The Broadcasting, Media and Communications Commission (BMCC) drew up a plan to impose penalty surcharges of around 40 billion won on Google and around 20 billion won on Apple for forcing in-app payments, but it has failed to levy them for a second year.
According to the "fact-finding data on Google and Apple's forced in-app payments" submitted by the Broadcasting, Media and Communications Commission to Rep. Choi Su-jin of the People Power Party, a member of the Science. ICT. Broadcasting. and Communications Committee of the National Assembly, on the 10th, the commission's predecessor, the Korea Communications Commission (KCC), determined that Google and Apple violated the Telecommunications Business Act and notified them of a corrective action plan in Oct. 2023.
Article 50 of the Telecommunications Business Act stipulates that app market operators must not unfairly use their transactional position to force specific payment methods on providers of mobile content, nor unjustifiably delay the review of mobile content.
The KCC judged that Google and Apple collected excessive fees in a discriminatory manner by including value-added taxes only for domestic developers, allowed only their own in-app payment method or third-party payment methods with unreasonable conditions attached, and did not set specific review periods or notify specific reasons for review delays, actions that fall under the prohibited conduct in the relevant provision.

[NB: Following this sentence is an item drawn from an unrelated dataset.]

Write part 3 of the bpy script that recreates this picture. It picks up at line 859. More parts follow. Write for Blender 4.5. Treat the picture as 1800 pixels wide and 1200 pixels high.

Accordingly, the KCC at the time planned to impose penalty surcharges totaling a little over 68 billion won, including 47.5 billion won on Google and 20.5 billion won on Apple. However, it was found that around March this year, through a recalculation of sales, the KCC prepared a deliberation amendment that slightly adjusted the penalty surcharge amounts to 42 billion won for Google and 21 billion won for Apple.
However, the KCC has so far been unable to impose the penalty surcharges on Google and Apple. Former Korea Communications Commission Chair Lee Jin-sook was impeached at the initiative of the Democratic Party of Korea immediately after taking office in July last year, which suspended her duties and left the KCC in a "one-person system" with only one Commissioner. Although she returned to work after the impeachment was dismissed, even under a "two-person system," deliberation and resolution on the agenda did not take place due to claims that the KCC's deliberations and resolutions were improper, followed by the reorganization into the BMCC, Rep. Choi argued.
Rep. Choi said, "Because the KCC has not carried out deliberation and resolution, real institutional improvements have not been made," and added, "It is necessary to impose penalty surcharges to address Google and Apple's excessive fees and monopolistic positions, reduce the burden on developers, and minimize harm to the public."